Stored items from a collection
┄┄┄┄┄┄┄┄┄┄┄┄┄┄┄┄┄┄┄┄
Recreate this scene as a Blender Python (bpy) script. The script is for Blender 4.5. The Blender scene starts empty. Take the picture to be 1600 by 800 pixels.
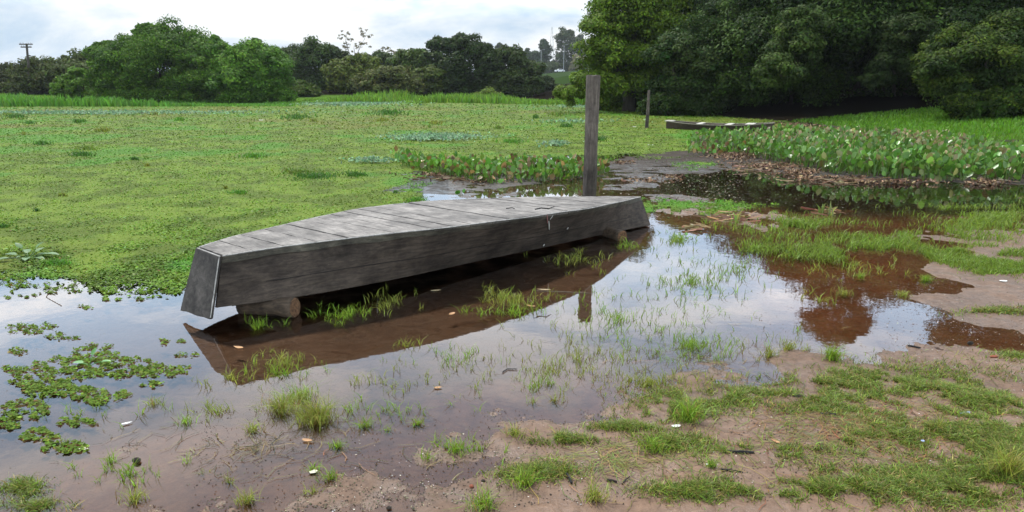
import bpy, math, random
import numpy as np
from mathutils import Vector, Matrix, noise as mnoise

rng = np.random.default_rng(7)
random.seed(7)
scene = bpy.context.scene
COL = scene.collection
R = math.radians

# ------------------------------------------------------------------ camera
CAM_H = 1.7; F = 1067.0; YC = 500.0; P = R(19.1)
cd = bpy.data.cameras.new('camera')
cam = bpy.data.objects.new('camera', cd); COL.objects.link(cam)
cam.location = (0, 0, CAM_H)
cam.rotation_euler = (math.pi/2 - P, 0, 0)
cd.sensor_width = 36.0; cd.lens = 36.0*F/1600
cd.shift_y = 100/1600.0
cd.clip_start = 0.05; cd.clip_end = 5000
scene.camera = cam

# ------------------------------------------------------------------ world
SUN_EL = R(58); SUN_AZ = R(-28)       # azimuth from +Y, towards -X
w = bpy.data.worlds.new("World"); scene.world = w; w.use_nodes = True
nt = w.node_tree; N = nt.nodes; L = nt.links
N.clear()
out = N.new('ShaderNodeOutputWorld'); bg = N.new('ShaderNodeBackground')
sky = N.new('ShaderNodeTexSky'); sky.sky_type = 'NISHITA'; sky.sun_disc = False
sky.sun_elevation = SUN_EL; sky.sun_rotation = SUN_AZ
sky.air_density = 1.0; sky.dust_density = 1.5
tc = N.new('ShaderNodeTexCoord')
mp = N.new('ShaderNodeMapping'); mp.inputs['Scale'].default_value = (1.0, 1.0, 3.6)
mp.inputs['Location'].default_value = (0.35, 0.1, 0.2)
n1 = N.new('ShaderNodeTexNoise'); n1.inputs['Scale'].default_value = 3.2
n1.inputs['Detail'].default_value = 7; n1.inputs['Roughness'].default_value = 0.58
n1.inputs['Distortion'].default_value = 0.4
cr = N.new('ShaderNodeValToRGB')
cr.color_ramp.elements[0].position = 0.42; cr.color_ramp.elements[0].color = (0, 0, 0, 1)
cr.color_ramp.elements[1].position = 0.58; cr.color_ramp.elements[1].color = (1, 1, 1, 1)
cloud = N.new('ShaderNodeMix'); cloud.data_type = 'RGBA'
cloud.inputs['A'].default_value = (4.0, 5.4, 7.0, 1)
cloud.inputs['B'].default_value = (8.4, 8.6, 8.8, 1)
# cloud brightness shaped for the water reflections: strongest in a low band, weaker overhead
sep = N.new('ShaderNodeSeparateXYZ')
mr = N.new('ShaderNodeValToRGB'); er = mr.color_ramp
for q, (p_, v_) in enumerate([(.08, .33), (.16, .75), (.27, 1.0), (.38, .74), (.52, .48), (1.0, .55)]):
    e_ = er.elements[q] if q < 2 else er.elements.new(p_)
    e_.position = p_; e_.color = (v_, v_, v_, 1)
mk = N.new('ShaderNodeMath'); mk.operation = 'MULTIPLY'; mk.inputs[1].default_value = 3.05
mul = N.new('ShaderNodeVectorMath'); mul.operation = 'SCALE'
mixs = N.new('ShaderNodeMix'); mixs.data_type = 'RGBA'; mixs.inputs['Factor'].default_value = 0.88
L.new(tc.outputs['Generated'], mp.inputs['Vector']); L.new(mp.outputs[0], n1.inputs['Vector'])
L.new(n1.outputs['Fac'], cr.inputs['Fac']); L.new(cr.outputs['Color'], cloud.inputs['Factor'])
L.new(tc.outputs['Generated'], sep.inputs[0]); L.new(sep.outputs['Z'], mr.inputs['Fac']); L.new(mr.outputs['Color'], mk.inputs[0])
L.new(cloud.outputs['Result'], mul.inputs[0]); L.new(mk.outputs[0], mul.inputs['Scale'])
L.new(sky.outputs[0], mixs.inputs['A']); L.new(mul.outputs[0], mixs.inputs['B'])
L.new(mixs.outputs['Result'], bg.inputs['Color']); bg.inputs['Strength'].default_value = 0.1
L.new(bg.outputs[0], out.inputs[0])

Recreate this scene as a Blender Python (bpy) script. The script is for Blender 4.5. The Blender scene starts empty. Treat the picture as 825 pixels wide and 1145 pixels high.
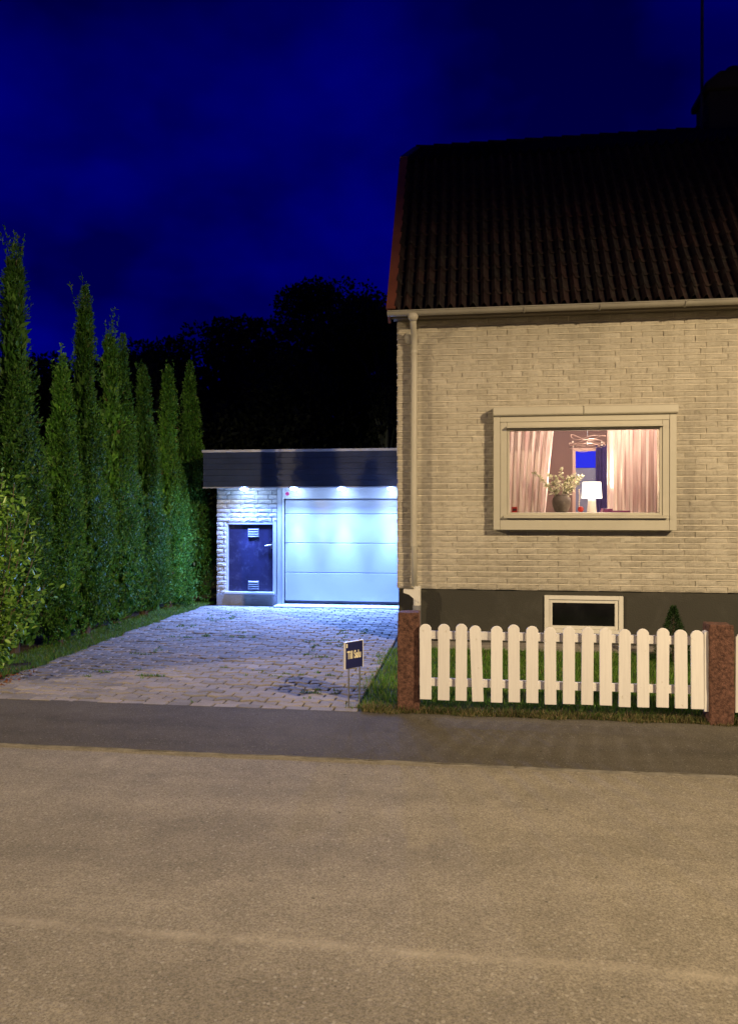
import bpy, math, random
import numpy as np
from mathutils import Vector, noise as mnoise

random.seed(7)
rng = np.random.default_rng(11)
R = math.radians
SC = bpy.context.scene
COL = SC.collection

# ------------------------------------------------------------------ camera
cam_d = bpy.data.cameras.new("camera")
cam_d.sensor_fit = 'AUTO'
cam_d.sensor_width = 36.0
cam_d.lens = 36.0 * 830.0 / 1145.0
cam_d.clip_start = 0.05
cam_d.clip_end = 2000.0
cam = bpy.data.objects.new("camera", cam_d)
cam.location = (0.0, 0.0, 1.6)
cam.rotation_euler = (R(89.9), 0.0, R(7.7))
COL.objects.link(cam)
SC.camera = cam

# ------------------------------------------------------------------ world: dusk sky
world = bpy.data.worlds.new("World")
SC.world = world
world.use_nodes = True
wn = world.node_tree
wn.nodes.clear()
w_out = wn.nodes.new("ShaderNodeOutputWorld")
w_bg = wn.nodes.new("ShaderNodeBackground")
w_sky = wn.nodes.new("ShaderNodeTexSky")
w_sky.sky_type = 'NISHITA'
w_sky.sun_disc = False
w_sky.sun_elevation = R(1.0)
w_sky.sun_rotation = R(150.0)
w_sky.ozone_density = 6.0
w_tc = wn.nodes.new("ShaderNodeTexCoord")
w_map = wn.nodes.new("ShaderNodeMapping")
w_map.inputs['Scale'].default_value = (2.2, 2.2, 3.6)
w_noise = wn.nodes.new("ShaderNodeTexNoise")
w_noise.inputs['Scale'].default_value = 1.5
w_noise.inputs['Detail'].default_value = 4.0
w_noise.inputs['Roughness'].default_value = 0.5
w_ramp = wn.nodes.new("ShaderNodeValToRGB")
w_ramp.color_ramp.elements[0].position = 0.38
w_ramp.color_ramp.elements[0].color = (0.0, 0.0, 0.42, 1)
w_ramp.color_ramp.elements[1].position = 0.66
w_ramp.color_ramp.elements[1].color = (0.004, 0.004, 1.35, 1)
w_mul = wn.nodes.new("ShaderNodeVectorMath")
w_mul.operation = 'MULTIPLY'
w_mul2 = wn.nodes.new("ShaderNodeVectorMath")
w_mul2.operation = 'MULTIPLY'
w_mul2.inputs[1].default_value = (1.0, 1.0, 1.0)
L = wn.links
L.new(w_tc.outputs['Generated'], w_map.inputs['Vector'])
L.new(w_map.outputs['Vector'], w_noise.inputs['Vector'])
L.new(w_noise.outputs['Fac'], w_ramp.inputs['Fac'])
L.new(w_sky.outputs['Color'], w_mul.inputs[0])
L.new(w_ramp.outputs['Color'], w_mul.inputs[1])
L.new(w_mul.outputs[0], w_mul2.inputs[0])
L.new(w_mul2.outputs[0], w_bg.inputs['Color'])
L.new(w_bg.outputs['Background'], w_out.inputs['Surface'])
w_bg.inputs['Strength'].default_value = 0.15

# ------------------------------------------------------------------ sun (only the last trace of dusk) and the two street lamps' light
sun_d = bpy.data.lights.new("dusk_sun", 'SUN')
sun_d.energy = 0.004
sun_d.angle = R(20)
sun_d.color = (0.5, 0.6, 1.0)
sun = bpy.data.objects.new("dusk_sun", sun_d)
sun.rotation_euler = (R(55), 0, R(150))
COL.objects.link(sun)

def street_light(name, loc, power, color):
    d = bpy.data.lights.new(name, 'SPOT')
    d.energy = power
    d.color = color
    d.spot_size = R(177)
    d.spot_blend = 0.30
    d.shadow_soft_size = 0.10
    o = bpy.data.objects.new(name, d)
    o.location = loc
    COL.objects.link(o)
    return o
WARM = (1.0, 0.755, 0.45)
street_light("street_lamp_light", (8.1, -0.75, 6.5), 6700, WARM)
street_light("street_lamp_light", (-14.0, -0.9, 6.5), 6600, WARM)

SC.view_settings.view_transform = 'Standard'
SC.view_settings.look = 'None'
SC.view_settings.exposure = 0.12
SC.view_settings.gamma = 1.0
SC.view_settings.use_curve_mapping = False
SC.cycles.use_denoising = True
SC.cycles.max_bounces = 6
SC.cycles.diffuse_bounces = 3
SC.cycles.glossy_bounces = 3
SC.cycles.transparent_max_bounces = 12
SC.cycles.sample_clamp_indirect = 6.0

# ------------------------------------------------------------------ materials
class NT:
    def __init__(self, name):
        self.m = bpy.data.materials.new(name)
        self.m.use_nodes = True
        self.t = self.m.node_tree
        self.t.nodes.clear()
        self.out = self.n("ShaderNodeOutputMaterial")
    def n(self, kind, **kw):
        nd = self.t.nodes.new(kind)
        for k, v in kw.items():
            if hasattr(nd, k) and k not in nd.inputs:
                setattr(nd, k, v)
            else:
                nd.inputs[k].default_value = v
        return nd
    def l(self, a, b):
        self.t.links.new(a, b)

def c4(c):
    return (c[0], c[1], c[2], 1.0)

def ramp(nt, fac, stops):
    r = nt.n("ShaderNodeValToRGB")
    e = r.color_ramp.elements
    while len(e) < len(stops):
        e.new(0.5)
    for i, (p, c) in enumerate(stops):
        e[i].position = p
        e[i].color = c4(c)
    nt.l(fac, r.inputs['Fac'])
    return r.outputs['Color']

def mix(nt, fac, a, b, mode='MIX'):
    m = nt.n("ShaderNodeMix", data_type='RGBA', blend_type=mode)
    def put(sock, v):
        if hasattr(v, 'is_output'):
            nt.l(v, sock)
        elif isinstance(v, (int, float)):
            sock.default_value = v
        else:
            sock.default_value = c4(v)
    put(m.inputs[0], fac)
    put(m.inputs[6], a)
    put(m.inputs[7], b)
    return m.outputs[2]

def coords(nt, scale=(1, 1, 1), kind='Object'):
    tc = nt.n("ShaderNodeTexCoord")
    mp = nt.n("ShaderNodeMapping")
    mp.inputs['Scale'].default_value = scale
    nt.l(tc.outputs[kind], mp.inputs['Vector'])
    return mp.outputs['Vector']

def noise(nt, vec, scale, detail=4.0, rough=0.55, dist=0.0):
    n = nt.n("ShaderNodeTexNoise")
    n.inputs['Scale'].default_value = scale
    n.inputs['Detail'].default_value = detail
    n.inputs['Roughness'].default_value = rough
    n.inputs['Distortion'].default_value = dist
    nt.l(vec, n.inputs['Vector'])
    return n.outputs['Fac']

def bump(nt, height, strength=0.3, dist=0.01, normal=None):
    b = nt.n("ShaderNodeBump")
    b.inputs['Strength'].default_value = strength
    b.inputs['Distance'].default_value = dist
    nt.l(height, b.inputs['Height'])
    if normal is not None:
        nt.l(normal, b.inputs['Normal'])
    return b.outputs['Normal']

def bsdf(nt, color, rough=0.6, spec=0.4, metal=0.0, normal=None):
    p = nt.n("ShaderNodeBsdfPrincipled")
    if hasattr(color, 'is_output'):
        nt.l(color, p.inputs['Base Color'])
    else:
        p.inputs['Base Color'].default_value = c4(color)
    if hasattr(rough, 'is_output'):
        nt.l(rough, p.inputs['Roughness'])
    else:
        p.inputs['Roughness'].default_value = rough
    p.inputs['Specular IOR Level'].default_value = spec
    p.inputs['Metallic'].default_value = metal
    if normal is not None:
        nt.l(normal, p.inputs['Normal'])
    return p

def finish(nt, p):
    nt.l(p.outputs[0], nt.out.inputs['Surface'])
    return nt.m

def painted(name, color, rough=0.5, var=0.12, scale=3.0, dirt=None, dirt_amt=0.0, spec=0.4, bmp=0.08, bscale=40, metal=0.0):
    """paint or coating with a little uneven tone, wear and grain"""
    nt = NT(name)
    v = coords(nt)
    f = noise(nt, v, scale, 5, 0.6)
    a = tuple(x * (1 - var) for x in color)
    b = tuple(min(1, x * (1 + var)) for x in color)
    col = ramp(nt, f, [(0.3, a), (0.7, b)])
    if dirt is not None:
        g = noise(nt, v, scale * 2.3, 8, 0.7, 0.4)
        gm = ramp(nt, g, [(0.52, (0, 0, 0)), (0.75, (dirt_amt,) * 3)])
        col = mix(nt, gm, col, dirt)
    nrm = bump(nt, noise(nt, v, bscale, 3, 0.6), bmp, 0.01)
    return finish(nt, bsdf(nt, col, rough, spec, metal, nrm))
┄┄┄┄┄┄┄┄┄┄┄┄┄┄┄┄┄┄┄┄
__Short problem__
Include both the line containing "1145 pixels high." and the line containing "COL = SC.collection" when you write out everything between them, exactly. Leave the pictures out.

__Completed task__
Recreate this scene as a Blender Python (bpy) script. The script is for Blender 4.5. The Blender scene starts empty. Treat the picture as 825 pixels wide and 1145 pixels high.
import bpy, math, random
import numpy as np
from mathutils import Vector, noise as mnoise

random.seed(7)
rng = np.random.default_rng(11)
R = math.radians
SC = bpy.context.scene
COL = SC.collection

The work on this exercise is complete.